When Death Visits You

When first receiving the news, there is the reeling and insistent NOooooooooooo! This cannot, NOT be! And depending on how much one’s psyche needs protecting for the time being, denial covers Death’s visit like a sugary smile in the face of company you feel obligated to entertain, but wish would leave as soon as possible.

But what if the person who has died was One who split you open with their Love–not love for their own sake, but Love that sincerely sees in you the living Christ? And because they challenged you to fearlessly see this internal Christ yourself, your life changed forever?

When this person’s death visits you, lift your eyes and ears and hands and feet as often as you can to the present moment. For this is where your heart-numbing pain will find them in their eternal home. Right here with you in the heart of God’s present I AM breath.

What practice do you use to step beyond your own egoic seeing? The ordinary psychological awareness you wake with each morning is the dimension responsible for the painful missing of that person’s physical presence walking the Earth. The slow relinquishment of this attachment to their form is what carves the contours and beauty of your own soul’s Grand Canyon, like the waters of the Colorado River removing layer upon layer of rock to create something new in the absence of what was.

Moving beyond the mind is where this One you miss will become united in your spirit in time. In addition to a bereavement group and/or counselor, finding a contemplative, meditative practice can be so helpful, especially in times like these.

Here is a prayer I have found immensely helpful:

Jesus, I give you my love that makes me lonely and cries out for the departed to return. Let the pain drive me to love those s/he/they loved and to do what was left undone. What would s/he/they do if still alive? Help me to love her/his/their lonely friends and to quit taking friends for granted without really sharing. Jesus, who needs the love that I can no longer give to the departed?

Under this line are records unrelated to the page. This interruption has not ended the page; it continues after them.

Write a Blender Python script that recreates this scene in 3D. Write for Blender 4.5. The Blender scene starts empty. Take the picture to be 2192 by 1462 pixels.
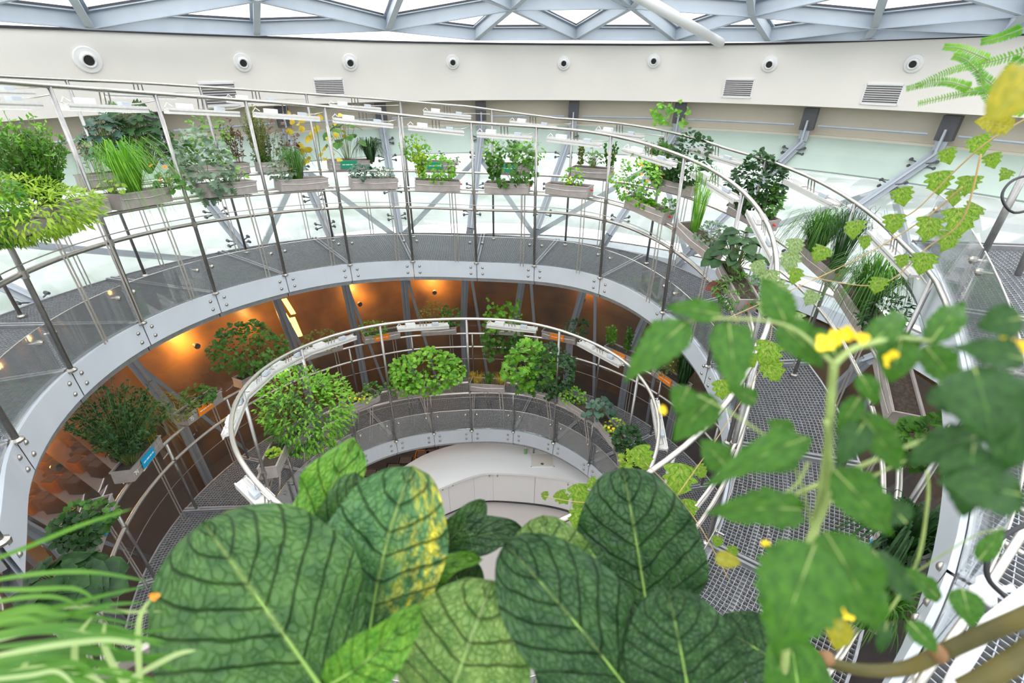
import bpy, bmesh, math, random
from mathutils import Vector, Matrix
SC = bpy.context.scene
COL = SC.collection
PI = math.pi
rnd = random.Random(7)

# ------------------------------------------------------------------ camera, sky, exposure
FPX, PITCH, CX, CY, ROLL = 1029.19, 0.5284, 1077.9, 730.3, -0.0033
cam_d = bpy.data.cameras.new('camera'); cam = bpy.data.objects.new('camera', cam_d); COL.objects.link(cam)
cam_d.sensor_fit = 'HORIZONTAL'; cam_d.sensor_width = 36.0; cam_d.lens = 36.0 * FPX / 2192
cam_d.shift_x = (1096 - CX) / 2192; cam_d.shift_y = -(731 - CY) / 2192
cam_d.clip_start = 0.02; cam_d.clip_end = 300
_F = Vector((0, math.cos(PITCH), -math.sin(PITCH))); _U = Vector((0, math.sin(PITCH), math.cos(PITCH))); _R = Vector((1, 0, 0))
_c, _s = math.cos(ROLL), math.sin(ROLL)
CAM_R = _R * _c + _U * _s; CAM_U = -_R * _s + _U * _c
cam.matrix_world = Matrix(((CAM_R.x, CAM_U.x, -_F.x, 0), (CAM_R.y, CAM_U.y, -_F.y, 0), (CAM_R.z, CAM_U.z, -_F.z, 0), (0, 0, 0, 1)))
SC.camera = cam
cam_d.dof.use_dof = True; cam_d.dof.focus_distance = 6.5; cam_d.dof.aperture_fstop = 3.4

W = bpy.data.worlds.new('overcast_sky'); SC.world = W; W.use_nodes = True
wn = W.node_tree.nodes; wl = W.node_tree.links
bg = wn['Background']; bg.inputs['Strength'].default_value = 1.9
tc = wn.new('ShaderNodeTexCoord'); nz = wn.new('ShaderNodeTexNoise'); nz.inputs['Scale'].default_value = 3.0; nz.inputs['Detail'].default_value = 4
cr = wn.new('ShaderNodeValToRGB'); cr.color_ramp.elements[0].position = .3; cr.color_ramp.elements[1].position = .7
cr.color_ramp.elements[0].color = (.86, .91, .95, 1); cr.color_ramp.elements[1].color = (1, 1, 1, 1)
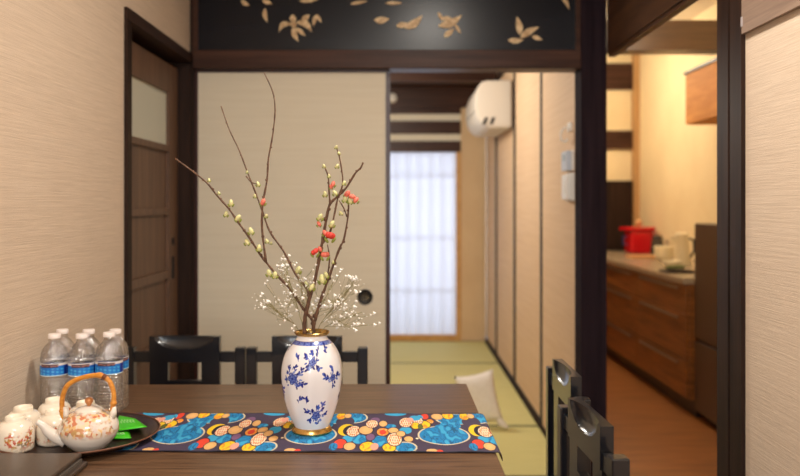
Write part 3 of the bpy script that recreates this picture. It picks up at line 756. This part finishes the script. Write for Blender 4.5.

  1. See Jesus loving you. Ask Jesus to make your loved one be present to you, in Jesus’ heart.
  2. Share with them all you are feeling, and what you wish you had said and done.
  3. See Jesus embrace your loved one and fill her/him/them with the life you wish you had given.
  4. See how they both want to love you too. Watch what Jesus says or does to you and how your loved one leads you to Jesus.
  5. Close with the Prayer of St. Francis* asking to be an instrument of the special peace your loved one brought when alive. See Jesus and your loved one smile and bless you as they go off together.

After Jesus departed from his friends, he knew they, too, would need some of his particular-ness to hold onto while they found their way to experiencing him in the Christ-ness in the world instead of the individual body to which they were accustomed. These are the words he gave to them:

“Peace I leave with you. My peace I give to you. I do not give as the world gives. Do not let your hearts be troubled and do not be afraid.” John 14:27

Friends, hold onto the particular-ness of your departed one lightly as you move through your grief with gentleness for yourself. S/he/they are now with God, who is as near to you as your very next breath. You just need to give yourself the skill and time needed to find your departed in a new way.

Chaplain LeAnn

*Prayer of St. Francis

Lord, make me an instrument of your peace…

where there is hatred, let me sow love; where there is injury, pardon; where there is doubt, faith; where there is despair, hope; where there is darkness, light; and where there is sadness, joy.

O Divine master, grant that I may not so much seek to be consoled as to console; to be understood as to understand; to be loved as to love; for it is in giving that we receive; it is in pardoning that we are pardoned; and it is in dying that we are born to eternal life.

—Above meditation and prayer are from Healing the Dying: Releasing People to Die by Mary Jane Linn, Dennis Linn, and Matthew Linn. (1979). Paulist Press.